Normally, Congress can make laws without teeth, which have little effect.
This allows Congress to manage the conflict of public expectations on the one hand and vested special interests that make huge campaign contributions on the other.
So the routine is to legislate new laws with weaknesses that satisfy lobbyists, at the expense of the constituents Congress (nominally) represents.
The recent credit card reform is a glaring example. Usurious interest rates are allowed, while a few tricks are disallowed. In this case, much of the public probably won't expect the extra interest burdens will sink the general economy (but in combination with other problems, the extra interest burden is more harmful to local economic fabric than widely understood.) Congress can seem to have done something meaningful, since they did in fact prohibit certain practices, and in this way they can rationalize they did something meaningful, avoid a public backlash, and preserve their stream of contributions from financial institutions. Likely many members of Congress did believe they were doing the right thing voting against limiting credit card interest rates through a psychological process of rationalization -- you always can justify that which lines your pockets.
Health Care Reform, today, is different than the usual situation in two ways.
First, there is vibrant and widespread internet discussion on health care that actually penetrates to the root causes of the spiraling cost crisis. Mainstream media is broadcasting the root causes -- such as too much quantity instead of quality. Mainstream media is discussing real problems because the real problems are very serious. More than a small minority of the electorate understand real root causes of the cost spiral.

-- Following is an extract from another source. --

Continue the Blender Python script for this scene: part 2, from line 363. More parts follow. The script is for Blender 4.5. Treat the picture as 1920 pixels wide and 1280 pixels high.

Across the nation, a great majority of Americans not only want real reform, but actually care a great deal. They understand so well that a "public option" is popular (70%+). When fake reform ideas are put forward, a great number of active citizens will quickly learn and discuss the inadequate nature of such reforms.
The issue is big enough that a majority ends up understanding the broad implications.
The political contributions from lobbies are also facts, and can be used in elections as proof of being purchased by lobbyists.
Second, health care costs are a rapidly increasing crisis as the economy is retreating from the false ground of the credit bubble. If no fundamental reform is undertaken, the health care cost crisis will only grow relative to the economy, spreading distress more and more widely. If Congress passes a reform that fails to address costs at the roots (such as this way), the crisis will grow worse, and the current Congress will reap the political outcome in November, 2010 and 2012.
So, the rules are different here. Is Congress aware of that?